Czy to prawda że #rozowepaski unikają mężczyzn pracujących częściowo fizycznie i jest to ogromny minus jeśli chodzi o możliwość stałego związku?

Chodzi mi o to że podobno wolą kogoś kto klepie tabelki w excelu przy kawie niż mechanika/serwisanta/spawacza.
Pomijam tu zarobki, można założyć że są takie same.

W sumie zdziwiło mnie to trochę, przecież to właśnie praca częściowo fizyczna jest bardziej męska niż siedzenie przed monitorem cały dzień.

#logikarozowychpaskow #pracbaza
  • 19
@Absydion:

jedna rabinka powie tak druga rabinka powie nie. A Ty wolisz sportsmenki czy intelektualistki?

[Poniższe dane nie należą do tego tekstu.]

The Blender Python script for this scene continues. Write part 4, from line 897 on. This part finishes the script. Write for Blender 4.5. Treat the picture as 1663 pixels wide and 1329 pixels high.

Mnie to chyba wszystko jedno.
Jeśli dziewczyna lubiłaby techniczną pracę i pracowała przy maszynach to nie widzę w tym nic złego.
Jedynie praca w rodzaju sortowni śmieci albo rzeźni by mnie odstraszała.
@przegrywam_przez_miasto: lol, głupoty. Praca to praca. Jeśli facet nie #!$%@? z chorobami, z l4 czy nie unika pracy, nie narzeka co chwilę na każdą robotę i nie jest typem któremu by kasa najlepiej z nieba miała spadać to jaki provlem gdzie pracuje xd właściwie to jego sprawa, kobieta jak normalna, dojrzała to nie ma z tym problemu. Chyba, że to wyplukana umysłowo sukFa z instagrama, której zależy na tym, aby jej
@przegrywam_przez_miasto: Tu nie chodzi o pracę, tylko o wygląd. Myślisz że kobiety będą przystojnego pracownika fizycznego omijać, a na brzydkiego gryzipiórka polować? Mam znajomych którzy robią fizycznie, bo po skończeniu szkoły mieli w dupie studia i poszli od razu do roboty i mają dziewczynę, często którąś z kolei.
@przegrywam_przez_miasto: chodzi o to, że taki robiący fizycznie bedzie mial brudne ręce i będzie śmierdział po robocie. Plus pewnie po pracy nie bedzie chcial aktywnie spedzac czasu bo będzie zmeczony.
Ale gdyby zarabiał sporo więcej to bym przemyslala zwiazek.